:: DATA PROVIDED
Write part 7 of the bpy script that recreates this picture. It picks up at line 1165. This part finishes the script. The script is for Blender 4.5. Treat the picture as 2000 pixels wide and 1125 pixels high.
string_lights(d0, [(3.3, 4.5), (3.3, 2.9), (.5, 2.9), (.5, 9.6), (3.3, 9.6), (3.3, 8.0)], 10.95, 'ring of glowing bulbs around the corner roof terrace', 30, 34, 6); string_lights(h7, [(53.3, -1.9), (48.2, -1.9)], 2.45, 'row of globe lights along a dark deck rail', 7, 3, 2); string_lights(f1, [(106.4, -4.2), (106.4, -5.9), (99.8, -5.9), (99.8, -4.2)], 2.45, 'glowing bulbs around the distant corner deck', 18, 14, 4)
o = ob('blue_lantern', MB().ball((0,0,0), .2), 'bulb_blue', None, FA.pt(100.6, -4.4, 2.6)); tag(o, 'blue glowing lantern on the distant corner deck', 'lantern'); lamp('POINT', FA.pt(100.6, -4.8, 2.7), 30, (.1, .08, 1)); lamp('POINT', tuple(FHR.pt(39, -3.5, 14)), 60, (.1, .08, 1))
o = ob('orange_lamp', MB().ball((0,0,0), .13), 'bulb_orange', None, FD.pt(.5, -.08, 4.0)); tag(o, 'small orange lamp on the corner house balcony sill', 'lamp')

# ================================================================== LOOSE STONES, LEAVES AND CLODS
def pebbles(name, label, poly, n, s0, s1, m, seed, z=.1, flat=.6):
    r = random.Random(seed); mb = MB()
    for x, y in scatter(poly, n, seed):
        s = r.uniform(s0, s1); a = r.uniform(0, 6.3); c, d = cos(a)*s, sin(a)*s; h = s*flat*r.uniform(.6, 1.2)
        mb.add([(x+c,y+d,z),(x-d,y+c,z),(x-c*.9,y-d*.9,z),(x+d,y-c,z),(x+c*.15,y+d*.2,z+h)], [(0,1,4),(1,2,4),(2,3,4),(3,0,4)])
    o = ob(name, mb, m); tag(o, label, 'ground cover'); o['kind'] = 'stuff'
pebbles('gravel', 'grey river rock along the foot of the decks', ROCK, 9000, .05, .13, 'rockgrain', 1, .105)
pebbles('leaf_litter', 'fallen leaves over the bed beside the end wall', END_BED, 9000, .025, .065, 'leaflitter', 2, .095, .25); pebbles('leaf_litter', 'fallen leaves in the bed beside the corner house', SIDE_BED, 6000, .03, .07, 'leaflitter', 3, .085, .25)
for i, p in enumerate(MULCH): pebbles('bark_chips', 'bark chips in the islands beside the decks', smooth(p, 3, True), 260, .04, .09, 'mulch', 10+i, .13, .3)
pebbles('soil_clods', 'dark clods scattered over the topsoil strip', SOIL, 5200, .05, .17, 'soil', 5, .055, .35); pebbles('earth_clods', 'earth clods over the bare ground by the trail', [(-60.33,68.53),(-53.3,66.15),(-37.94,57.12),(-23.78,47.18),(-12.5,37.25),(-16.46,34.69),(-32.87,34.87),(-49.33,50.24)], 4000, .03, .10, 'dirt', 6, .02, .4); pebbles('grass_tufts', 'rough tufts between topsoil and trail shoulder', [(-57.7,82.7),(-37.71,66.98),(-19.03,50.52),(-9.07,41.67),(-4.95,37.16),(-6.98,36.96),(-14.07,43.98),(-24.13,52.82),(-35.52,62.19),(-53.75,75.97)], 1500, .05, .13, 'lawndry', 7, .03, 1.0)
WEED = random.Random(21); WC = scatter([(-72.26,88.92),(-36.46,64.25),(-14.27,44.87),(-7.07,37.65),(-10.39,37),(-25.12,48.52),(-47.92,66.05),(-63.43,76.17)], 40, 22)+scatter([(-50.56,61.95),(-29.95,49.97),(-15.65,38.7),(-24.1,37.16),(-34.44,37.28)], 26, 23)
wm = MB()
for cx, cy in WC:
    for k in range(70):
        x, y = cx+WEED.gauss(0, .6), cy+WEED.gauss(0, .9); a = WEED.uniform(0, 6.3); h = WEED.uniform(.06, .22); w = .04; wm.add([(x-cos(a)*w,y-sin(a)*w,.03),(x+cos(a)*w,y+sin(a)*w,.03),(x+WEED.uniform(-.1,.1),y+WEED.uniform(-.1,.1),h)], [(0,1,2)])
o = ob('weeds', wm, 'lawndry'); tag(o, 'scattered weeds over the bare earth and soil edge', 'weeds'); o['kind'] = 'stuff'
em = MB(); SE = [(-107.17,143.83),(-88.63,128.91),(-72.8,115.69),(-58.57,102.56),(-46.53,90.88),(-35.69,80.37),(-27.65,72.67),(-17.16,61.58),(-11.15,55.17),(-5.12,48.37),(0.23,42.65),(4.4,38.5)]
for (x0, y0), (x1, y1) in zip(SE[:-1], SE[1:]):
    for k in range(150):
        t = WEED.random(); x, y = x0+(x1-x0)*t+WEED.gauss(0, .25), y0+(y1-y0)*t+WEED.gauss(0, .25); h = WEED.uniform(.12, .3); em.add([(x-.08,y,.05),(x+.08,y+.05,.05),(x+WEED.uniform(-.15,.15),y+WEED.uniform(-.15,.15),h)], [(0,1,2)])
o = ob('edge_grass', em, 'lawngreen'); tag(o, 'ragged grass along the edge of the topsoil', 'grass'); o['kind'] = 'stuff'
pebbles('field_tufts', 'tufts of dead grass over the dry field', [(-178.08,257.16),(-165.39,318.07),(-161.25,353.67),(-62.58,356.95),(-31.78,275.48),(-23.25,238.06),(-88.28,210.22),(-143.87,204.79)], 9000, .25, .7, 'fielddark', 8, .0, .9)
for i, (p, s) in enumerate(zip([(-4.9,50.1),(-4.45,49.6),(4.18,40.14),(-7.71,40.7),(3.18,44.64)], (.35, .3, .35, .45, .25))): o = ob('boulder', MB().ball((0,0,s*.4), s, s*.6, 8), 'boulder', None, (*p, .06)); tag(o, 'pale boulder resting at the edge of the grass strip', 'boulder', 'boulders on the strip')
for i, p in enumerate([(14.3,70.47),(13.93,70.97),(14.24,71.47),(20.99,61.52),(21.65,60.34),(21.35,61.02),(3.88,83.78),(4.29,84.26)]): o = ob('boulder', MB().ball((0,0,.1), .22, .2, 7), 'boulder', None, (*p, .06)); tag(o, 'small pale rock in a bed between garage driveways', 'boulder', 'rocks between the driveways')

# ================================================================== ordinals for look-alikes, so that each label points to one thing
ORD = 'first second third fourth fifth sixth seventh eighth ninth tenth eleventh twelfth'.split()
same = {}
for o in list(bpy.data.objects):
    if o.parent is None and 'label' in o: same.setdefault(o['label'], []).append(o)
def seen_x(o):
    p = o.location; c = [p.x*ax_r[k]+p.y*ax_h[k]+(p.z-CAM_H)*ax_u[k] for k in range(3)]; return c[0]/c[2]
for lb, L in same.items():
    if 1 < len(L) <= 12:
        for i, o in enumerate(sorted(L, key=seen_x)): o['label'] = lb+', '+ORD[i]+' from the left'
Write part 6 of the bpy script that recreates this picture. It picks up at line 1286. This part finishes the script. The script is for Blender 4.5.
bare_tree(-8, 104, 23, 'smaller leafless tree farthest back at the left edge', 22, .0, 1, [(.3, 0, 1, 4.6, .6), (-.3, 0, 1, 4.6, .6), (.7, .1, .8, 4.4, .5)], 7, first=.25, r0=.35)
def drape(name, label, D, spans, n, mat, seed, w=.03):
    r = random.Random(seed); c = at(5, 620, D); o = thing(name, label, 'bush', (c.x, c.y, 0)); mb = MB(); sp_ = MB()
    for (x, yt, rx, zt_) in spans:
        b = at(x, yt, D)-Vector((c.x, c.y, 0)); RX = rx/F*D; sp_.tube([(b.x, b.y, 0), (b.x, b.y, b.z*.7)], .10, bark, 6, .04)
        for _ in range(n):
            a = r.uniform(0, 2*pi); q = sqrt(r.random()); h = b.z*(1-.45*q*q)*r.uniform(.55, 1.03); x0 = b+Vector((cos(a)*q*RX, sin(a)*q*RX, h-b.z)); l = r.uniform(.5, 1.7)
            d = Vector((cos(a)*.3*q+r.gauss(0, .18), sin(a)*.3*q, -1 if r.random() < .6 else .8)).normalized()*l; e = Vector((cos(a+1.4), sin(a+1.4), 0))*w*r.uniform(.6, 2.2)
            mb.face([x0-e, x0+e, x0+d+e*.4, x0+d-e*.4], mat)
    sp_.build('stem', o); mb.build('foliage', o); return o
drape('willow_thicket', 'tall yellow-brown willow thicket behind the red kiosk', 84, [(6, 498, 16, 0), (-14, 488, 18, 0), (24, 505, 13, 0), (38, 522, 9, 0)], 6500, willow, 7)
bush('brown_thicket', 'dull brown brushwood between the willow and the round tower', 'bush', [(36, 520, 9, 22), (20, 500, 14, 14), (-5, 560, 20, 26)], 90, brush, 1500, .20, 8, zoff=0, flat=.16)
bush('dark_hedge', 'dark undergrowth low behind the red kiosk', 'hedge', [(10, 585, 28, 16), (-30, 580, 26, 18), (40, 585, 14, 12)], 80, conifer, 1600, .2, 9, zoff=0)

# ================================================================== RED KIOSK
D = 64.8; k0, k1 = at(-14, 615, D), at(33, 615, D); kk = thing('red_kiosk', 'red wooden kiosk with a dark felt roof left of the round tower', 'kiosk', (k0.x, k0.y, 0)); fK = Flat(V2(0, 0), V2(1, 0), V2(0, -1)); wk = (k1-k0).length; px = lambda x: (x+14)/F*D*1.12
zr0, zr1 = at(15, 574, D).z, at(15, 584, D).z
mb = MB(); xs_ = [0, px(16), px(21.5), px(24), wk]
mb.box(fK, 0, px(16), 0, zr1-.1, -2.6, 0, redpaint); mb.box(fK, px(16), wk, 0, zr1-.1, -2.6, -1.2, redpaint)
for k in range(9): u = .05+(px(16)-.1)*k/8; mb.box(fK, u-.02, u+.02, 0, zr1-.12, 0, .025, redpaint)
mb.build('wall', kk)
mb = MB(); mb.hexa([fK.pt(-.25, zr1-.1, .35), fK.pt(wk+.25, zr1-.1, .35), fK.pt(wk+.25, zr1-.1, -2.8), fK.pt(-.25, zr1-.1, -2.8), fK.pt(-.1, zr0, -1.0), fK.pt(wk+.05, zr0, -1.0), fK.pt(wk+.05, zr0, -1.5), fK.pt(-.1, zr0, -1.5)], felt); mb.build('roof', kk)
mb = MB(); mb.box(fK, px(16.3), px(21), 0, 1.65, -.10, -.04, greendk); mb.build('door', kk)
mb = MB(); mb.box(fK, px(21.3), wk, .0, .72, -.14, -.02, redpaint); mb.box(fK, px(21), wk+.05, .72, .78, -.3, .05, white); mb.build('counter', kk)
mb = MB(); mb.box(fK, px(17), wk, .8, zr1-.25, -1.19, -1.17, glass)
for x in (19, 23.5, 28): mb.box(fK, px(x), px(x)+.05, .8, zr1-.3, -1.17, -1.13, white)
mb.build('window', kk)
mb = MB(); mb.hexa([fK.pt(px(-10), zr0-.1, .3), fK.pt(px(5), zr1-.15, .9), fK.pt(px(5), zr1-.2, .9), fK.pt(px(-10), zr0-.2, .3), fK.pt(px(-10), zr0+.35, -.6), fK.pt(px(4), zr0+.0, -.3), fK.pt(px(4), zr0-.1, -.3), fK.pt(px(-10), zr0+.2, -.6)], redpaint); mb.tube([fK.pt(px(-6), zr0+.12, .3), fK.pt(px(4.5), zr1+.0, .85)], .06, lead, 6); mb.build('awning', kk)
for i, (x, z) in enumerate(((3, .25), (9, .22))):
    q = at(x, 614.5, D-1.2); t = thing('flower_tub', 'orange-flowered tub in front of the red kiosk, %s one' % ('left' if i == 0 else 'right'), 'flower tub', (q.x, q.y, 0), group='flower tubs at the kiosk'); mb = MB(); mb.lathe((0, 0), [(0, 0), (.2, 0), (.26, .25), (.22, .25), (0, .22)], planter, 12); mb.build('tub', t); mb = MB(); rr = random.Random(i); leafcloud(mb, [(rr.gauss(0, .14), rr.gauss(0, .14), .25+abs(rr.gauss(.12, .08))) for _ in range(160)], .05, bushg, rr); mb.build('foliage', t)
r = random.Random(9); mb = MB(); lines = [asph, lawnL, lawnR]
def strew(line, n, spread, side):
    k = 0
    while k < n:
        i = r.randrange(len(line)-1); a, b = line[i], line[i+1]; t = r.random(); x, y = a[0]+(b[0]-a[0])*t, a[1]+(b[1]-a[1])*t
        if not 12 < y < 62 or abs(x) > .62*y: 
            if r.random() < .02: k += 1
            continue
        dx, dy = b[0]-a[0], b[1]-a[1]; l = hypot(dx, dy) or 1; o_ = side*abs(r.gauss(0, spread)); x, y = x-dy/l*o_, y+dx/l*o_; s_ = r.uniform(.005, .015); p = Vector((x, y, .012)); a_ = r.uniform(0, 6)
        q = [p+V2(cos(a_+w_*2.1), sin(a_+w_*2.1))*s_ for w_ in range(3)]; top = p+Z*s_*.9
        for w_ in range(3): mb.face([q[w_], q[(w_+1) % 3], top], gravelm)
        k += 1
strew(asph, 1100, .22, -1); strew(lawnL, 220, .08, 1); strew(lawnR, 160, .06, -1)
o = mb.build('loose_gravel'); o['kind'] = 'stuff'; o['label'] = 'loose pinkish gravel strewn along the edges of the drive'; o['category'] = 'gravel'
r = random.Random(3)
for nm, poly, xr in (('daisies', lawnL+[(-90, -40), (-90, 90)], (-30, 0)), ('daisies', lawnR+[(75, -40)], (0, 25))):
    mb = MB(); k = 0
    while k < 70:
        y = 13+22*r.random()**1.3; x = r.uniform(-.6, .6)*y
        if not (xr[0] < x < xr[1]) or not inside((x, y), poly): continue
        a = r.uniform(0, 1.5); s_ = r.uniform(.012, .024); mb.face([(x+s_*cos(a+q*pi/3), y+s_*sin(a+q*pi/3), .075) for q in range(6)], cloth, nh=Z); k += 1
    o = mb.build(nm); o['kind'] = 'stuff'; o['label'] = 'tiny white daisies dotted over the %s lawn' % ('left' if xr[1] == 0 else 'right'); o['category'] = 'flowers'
::::
PROBLEM TO WORK ON: Retype exactly the lines from the start of the entries through the one with "balcony sill', 'lamp')"; include both ends.

TASK OUTPUT:
Write part 7 of the bpy script that recreates this picture. It picks up at line 1165. This part finishes the script. The script is for Blender 4.5. Treat the picture as 2000 pixels wide and 1125 pixels high.
string_lights(d0, [(3.3, 4.5), (3.3, 2.9), (.5, 2.9), (.5, 9.6), (3.3, 9.6), (3.3, 8.0)], 10.95, 'ring of glowing bulbs around the corner roof terrace', 30, 34, 6); string_lights(h7, [(53.3, -1.9), (48.2, -1.9)], 2.45, 'row of globe lights along a dark deck rail', 7, 3, 2); string_lights(f1, [(106.4, -4.2), (106.4, -5.9), (99.8, -5.9), (99.8, -4.2)], 2.45, 'glowing bulbs around the distant corner deck', 18, 14, 4)
o = ob('blue_lantern', MB().ball((0,0,0), .2), 'bulb_blue', None, FA.pt(100.6, -4.4, 2.6)); tag(o, 'blue glowing lantern on the distant corner deck', 'lantern'); lamp('POINT', FA.pt(100.6, -4.8, 2.7), 30, (.1, .08, 1)); lamp('POINT', tuple(FHR.pt(39, -3.5, 14)), 60, (.1, .08, 1))
o = ob('orange_lamp', MB().ball((0,0,0), .13), 'bulb_orange', None, FD.pt(.5, -.08, 4.0)); tag(o, 'small orange lamp on the corner house balcony sill', 'lamp')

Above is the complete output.